Chris Martenson: Right. Well, absolutely not. So let’s talk about these bubbles then. So as far as I’m concerned, a bubble always needs two things. You need the story. There’s some story. It’s eyeballs. Elon Musk is going not create electric cars for everybody in the world. There’s a story and its usually got a good nugget of truth buried in it somewhere and you need credit. This is the thing. Like the tulip bulb crisis mania back in the 1600s in Holland. That couldn’t have happened without letters of credit being issued. So you need credit, because again, back to the definition of bubble. Occurs when asset prices rise beyond what incomes can sustain.
So we can all chortle and laugh about tulip bulbs, because obviously there was no income or cash flow associated with those things. But the same thing is true today in housing and just slightly more complicated. So you need the story, you need the credit. What kind of stories need to be told in order for…let’s pick on an area. I don’ know, let’s pick San Francisco Bay Area where I understand a local governance board has decided to…if I have the numbers right in my head. This is off top my head. But they’ve said well, to be qualified as a poor family now, to qualify for housing assistance, a family if they have an income up to 108,000, they’re poor.
So here we have an example of a place where it’s literally impossible for an average family to own an average house. Yep, there’s a story that has to go along with that which says, well, this is reasonable. Rational. It’s not that the house prices are wrong, there must be something else wrong with the story so that you have local governance saying, you know what we’re going to do? We’re going to help people afford the houses. Because there’s nothing wrong with house prices. We we’ll help them get into affordable housing with air quotes around that word affordable. Talk to us about this idea of what the story needs to be and the role of credit in creating these things.
Ben Jones: Well, the story is in the Bay Area well, we’ve got all these tech jobs. Which in my opinion the tech jobs are part of the bubble as well. You got all of these companies out there that don’t make money. But somehow are worth billions of dollars. Basically, like bed-and-breakfast, air B&B kind of things. But yeah, I mean if you look at the credit, the first thing that happened when the housing bubbled popped was Fannie Mae and Freddie Mac increased the loan caps for California. Now that happens whenever the jumbo loans went way.
So why did the federal government feel a need to increase loan caps for California at a time when prices were collapsing. That made no sense at all. Now we find that the federal government is basically guaranteeing not…close to 90 percent of the home loans in the United States. Before the housing bubbled popped, I think it was in the 70s, 70 percent. So that’s the credit. The credit is endless. It’s an endless well that’s coming from just the government. The federal government.

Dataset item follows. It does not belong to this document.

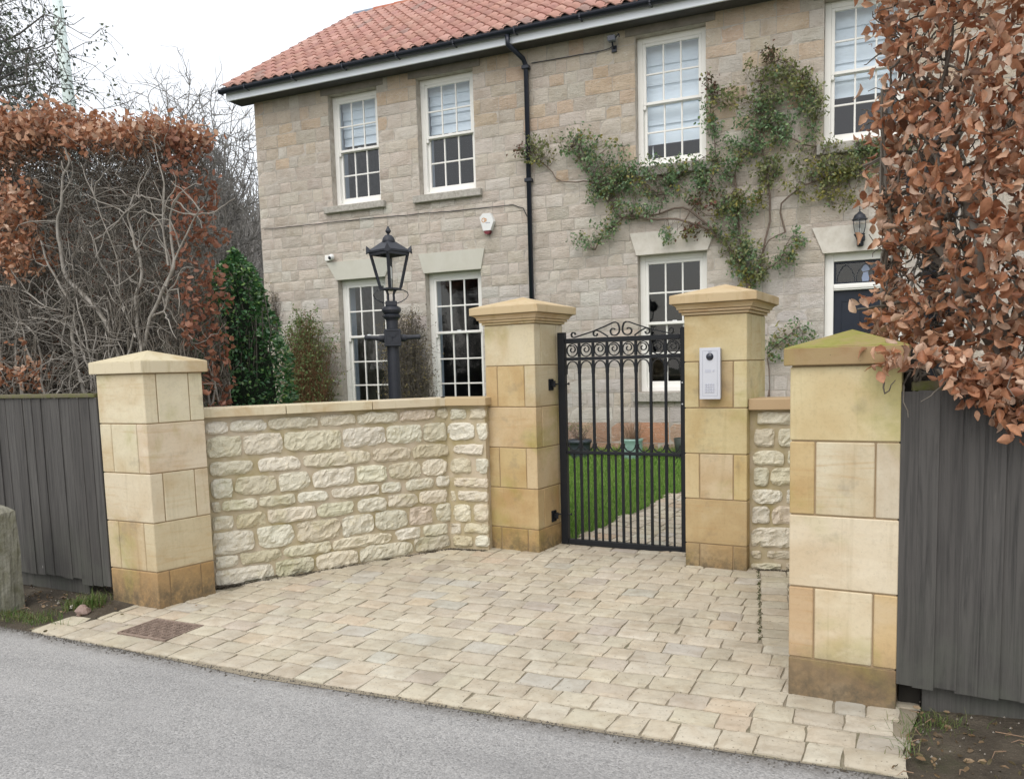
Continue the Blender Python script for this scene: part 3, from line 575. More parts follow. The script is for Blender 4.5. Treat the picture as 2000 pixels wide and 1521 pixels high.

Chris Martenson: Yeah. Well, the headwaters of that particular river the central banks, but you’re right. Having Fannie Mae, Freddie Mac, and also I believe FHA loans; I was surprised how quickly they walk those all the way back to needing a three percent down payment. Which is just an insanely low thing. Of course, house prices…if people don’t…people don’t’ buy the house anymore. They buy the monthly payment. So as long as interest rates were falling and they were extremely low. Generationally low.
My first mortgage was at 12 and a half percent in 1988. So as long as mortgage rates were down there in the three and a half, four percent range, you could afford a lot more house in terms of price. Now that interest rates are rising, we’re obviously seeing some stress and strain. So let’s talk about that now Ben. In your view A, where do you see bubbles? What you would call housing bubbles. B, would you agree that many of those are arguably quantitatively passed peak and starting to fall?
Ben Jones: It’s hard to say. It’s a much short list to say where’s not bubbles.
Chris Martenson: Well, pick some of the worst ones.
Ben Jones: The worst in the world or in the United States?
Chris Martenson: Let’s take a world tour and then we’ll come to the US.
Ben Jones: Well, Hong Kong, China, Sydney, Australia, Auckland, New Zealand, Dubai, London, France. The United States I would say Seattle, the Bay Area, almost all of Florida, New York, Massachusetts. I’m here in Texas right now and it used to be the…these houses were 30, 40,000 dollar and now they’re 250, 350,000 dollars. In Dallas, which is falling right now, people don’t really blink buying a 250,000 dollar house; spending 10,000 dollars on it and then putting it back on the market for 350. I got to tell you, the people in Dallas don’t make enough money to afford that. It just got out of control. For whatever reason, these central bankers and the governments did this. I cannot speak for them. I don’t know what their motivation…well, I have my suspicions. But they just let it get out of control and it’s really unfortunate, but there is going be a price to pay I can tell you that.